Administration

Trump says he wants to avoid war with Iran

President Trump said Monday that he wants to avoid war with Iran, a day after warning that the United States was "locked and loaded" in response to attacks on Saudi oil facilities.

"Do I want war? I don't want war with anybody," Trump told reporters in the Oval Office on Monday afternoon during a meeting with the crown prince of Bahrain, later adding: "We have the strongest military in the world."

Trump cited U.S. fighter jets, missiles and other systems as the best of their kind.

"With all that being said, we'd certainly like to avoid it," he said of a potential military conflict.

Top Trump administration officials have blamed Tehran for the attack on the two oil sites in Saudi Arabia, though Trump has insisted he's still waiting on final confirmation of Iran's culpability.

Iran, meanwhile, has denied involvement. The Iran-backed Houthis in Yemen have claimed responsibility and threatened further strikes.

The administration has been weighing a response to the attack, which shut down roughly 5 percent of the global oil supply and sent oil prices skyrocketing.

Still, Trump said Monday that he wasn't looking at options yet until the U.S. definitively determines where the drone strikes came from, promising to release information in "very great detail" in the near future. Trump said officials know the "exact locations" of where the drones originated.

Trump later told reporters on the South Lawn of the White House that he believed a lethal U.S. military strike would be proportional to an Iranian one on an oil site.

"I would say yes," Trump told reporters before departing the White House for a campaign rally in New Mexico.

Trump also denied that he was out of step with Secretary of State Mike Pompeo by not definitively blaming Iran for the attack, saying they were waiting for final confirmation. 

"I think we're the same, I think we just want to find out the final numbers," Trump told reporters. "We're going to know very quickly."

Trump tweeted Sunday that the U.S. was "locked and loaded" after the attack - seeming to hint at possible military action - and said his administration suspected a culprit but did not name Iran specifically.

Trump told reporters Monday it "certainly would look" as if Iran was behind the attack, but said the U.S. was awaiting final confirmation.

"Well, it's looking that way," Trump told reporters when asked if Iran was responsible, though he wouldn't say for certain.

"We'll let you know definitively," Trump continued. "That's being checked out right now."

"We think we know who it was," he continued. "It would look to most like it was Iran."

Trump said the attack "could be met with an attack many, many times larger from our country."  

Trump also said Monday that diplomacy hadn't been exhausted with Iran, telling reporters, "I know they want to make a deal."

He also said he did not promise Saudi Arabia he would protect them.

"No, I haven't promised the Saudis that," Trump said. "We have to sit down with the Saudis and work something out."

Tensions between the U.S. and Iran have run high since Trump's decision to withdraw from the 2015 nuclear deal with Iran and have risen in recent months after Iran downed a U.S. military drone in June.
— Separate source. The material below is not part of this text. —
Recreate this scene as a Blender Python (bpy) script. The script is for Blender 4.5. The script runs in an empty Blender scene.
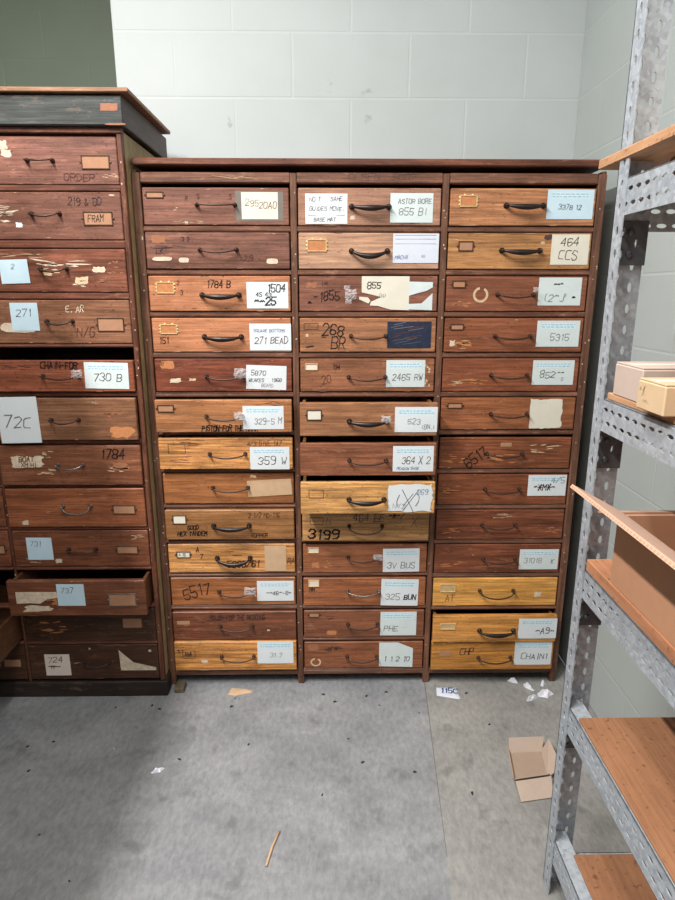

Trump recently has seemed open to meeting with Iranian President Hassan Rouhani at the upcoming United Nations General Assembly, but the likelihood grew significantly less over recent days following the oil facility attack.

On Sunday, Trump announced he had authorized the use of the U.S.'s Strategic Petroleum Reserve to counter any negative effect on the markets from the attack. He also tweeted that the U.S. is still awaiting verification of who was responsible, but that the country is "locked and loaded depending on verification."

The Saudi-led coalition fighting the Houthis in Yemen said earlier Monday that Iranian weapons were used in the drone strikes on the oil facilities.

Defense Secretary Mark Esper tweeted Monday afternoon that he had just returned from a meeting at the White House and that the military was working on a response. He blamed Iran for undermining "international rules-based order."

"I just returned to the Pentagon from a meeting at the @WhiteHouse where DoD leadership and others briefed the Commander in Chief on the situation," Esper tweeted Monday.

"The United States military, with our interagency team, is working with our partners to address this unprecedented attack and defend the international rules-based order that is being undermined by Iran," he wrote.